Falo isso porque parece consolidar-se cada vez mais a ideia de que ouvir a “voz das ruas”, o “povo”, a “vontade popular” – esses, sim, termos abstratos que significam qualquer coisa: de que essa é a verdadeira democracia. É essa perspectiva que pode degradar a democracia a partir dela própria, servindo de trunfo a todo tipo de salvacionismo autoritário. Meu lado otimista diz que, mesmo em tempos de crise, a democracia sobrevive, uma vez que segue sendo o mais aceito critério de legitimidade no mundo moderno; mesmo aqueles que rejeitam seus princípios assim o fazem justificando-se em nome dela. Meu lado pessimista diz que é precisamente isso que pode engendrar aquilo a que nos alertava Tocqueville: um “majoritarianismo” que, na inobservância de condições mínimas, expressa e justifica a tirania.

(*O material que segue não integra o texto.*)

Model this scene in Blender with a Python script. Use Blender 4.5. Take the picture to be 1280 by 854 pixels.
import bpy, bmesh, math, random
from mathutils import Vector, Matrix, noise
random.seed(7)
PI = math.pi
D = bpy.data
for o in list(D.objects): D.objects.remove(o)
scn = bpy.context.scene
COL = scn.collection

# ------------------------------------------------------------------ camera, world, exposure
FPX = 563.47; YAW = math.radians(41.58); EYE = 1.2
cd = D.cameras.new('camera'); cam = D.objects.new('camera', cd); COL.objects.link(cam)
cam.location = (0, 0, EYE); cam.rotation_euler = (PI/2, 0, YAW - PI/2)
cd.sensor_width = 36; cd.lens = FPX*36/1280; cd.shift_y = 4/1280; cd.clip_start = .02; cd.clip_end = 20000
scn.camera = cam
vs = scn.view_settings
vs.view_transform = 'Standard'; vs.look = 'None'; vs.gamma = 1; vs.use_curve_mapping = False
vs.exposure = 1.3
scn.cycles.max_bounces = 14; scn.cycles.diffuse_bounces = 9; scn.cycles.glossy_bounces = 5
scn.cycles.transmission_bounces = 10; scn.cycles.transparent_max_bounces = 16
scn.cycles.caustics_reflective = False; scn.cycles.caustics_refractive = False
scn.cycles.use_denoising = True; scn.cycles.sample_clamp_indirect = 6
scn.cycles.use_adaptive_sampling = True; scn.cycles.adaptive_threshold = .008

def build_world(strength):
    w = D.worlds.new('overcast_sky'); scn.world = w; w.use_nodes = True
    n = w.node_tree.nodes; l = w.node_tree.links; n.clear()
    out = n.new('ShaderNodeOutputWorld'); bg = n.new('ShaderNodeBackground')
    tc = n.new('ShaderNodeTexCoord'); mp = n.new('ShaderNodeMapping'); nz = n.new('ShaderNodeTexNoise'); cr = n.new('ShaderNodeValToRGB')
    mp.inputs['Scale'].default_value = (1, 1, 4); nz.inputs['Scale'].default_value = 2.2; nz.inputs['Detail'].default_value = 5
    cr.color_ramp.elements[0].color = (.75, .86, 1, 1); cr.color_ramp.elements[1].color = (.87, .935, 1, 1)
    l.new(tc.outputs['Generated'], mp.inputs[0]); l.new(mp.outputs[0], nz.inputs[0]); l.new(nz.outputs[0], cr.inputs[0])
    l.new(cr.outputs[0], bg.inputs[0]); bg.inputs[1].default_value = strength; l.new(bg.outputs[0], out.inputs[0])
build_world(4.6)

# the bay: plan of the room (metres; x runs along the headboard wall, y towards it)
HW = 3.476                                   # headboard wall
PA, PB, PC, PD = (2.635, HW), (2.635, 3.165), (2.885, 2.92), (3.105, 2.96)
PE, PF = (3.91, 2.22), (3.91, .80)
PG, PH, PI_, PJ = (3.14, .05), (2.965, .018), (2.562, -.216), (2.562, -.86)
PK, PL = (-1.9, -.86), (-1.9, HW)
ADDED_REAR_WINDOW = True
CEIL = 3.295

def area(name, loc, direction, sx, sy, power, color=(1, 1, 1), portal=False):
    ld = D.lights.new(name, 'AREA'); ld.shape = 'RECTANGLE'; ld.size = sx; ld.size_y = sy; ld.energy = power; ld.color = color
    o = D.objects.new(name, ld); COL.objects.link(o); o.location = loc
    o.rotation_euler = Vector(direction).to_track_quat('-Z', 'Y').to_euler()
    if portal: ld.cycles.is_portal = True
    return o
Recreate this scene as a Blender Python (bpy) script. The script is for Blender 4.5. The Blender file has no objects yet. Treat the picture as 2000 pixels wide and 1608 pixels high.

É por isso que o ativismo judicial é antidemocrático. O próprio conceito é antitético a tudo aquilo que me parece caracterizar uma democracia autêntica, na medida em que se trata de um voluntarismo que, baseado em boas intenções, rejeita os limites institucionais da autoridade. E se estou correto em dizer que a democracia é o pior de nossos critérios de legitimidade – à exceção de todos os outros –, daí se segue que o ativismo judicial é ilegítimo. Ilegítimo porque ontologicamente arbitrário; e, afinal, não há espaço para arbitrariedade em uma democracia que se respeite enquanto tal.

Ainda, por fim, partindo de uma abordagem mais teórica, há quem sustente que o ativismo judicial estaria justificado na hipótese de a decisão ativista em questão chegar à resposta correta, verdadeira (dos pontos de vista ético e metaético, de primeira e segunda ordem); na mesma proporção, e partindo da mesma premissa, há quem diga que a rejeição por princípio a posturas desse tipo fundamentar-se-iam num ceticismo segundo o qual seria impossível falar em respostas corretas em direito. Meu ponto fundamental segue o que diz Waldron sobre o judicial review norte-americano: haja ou não uma resposta correta, haja ou não objetividade moral, não importa; o ativismo será sempre ilegítimo porquanto carece de uma epistemologia compartilhada apta a demonstrar a correção dessa resposta.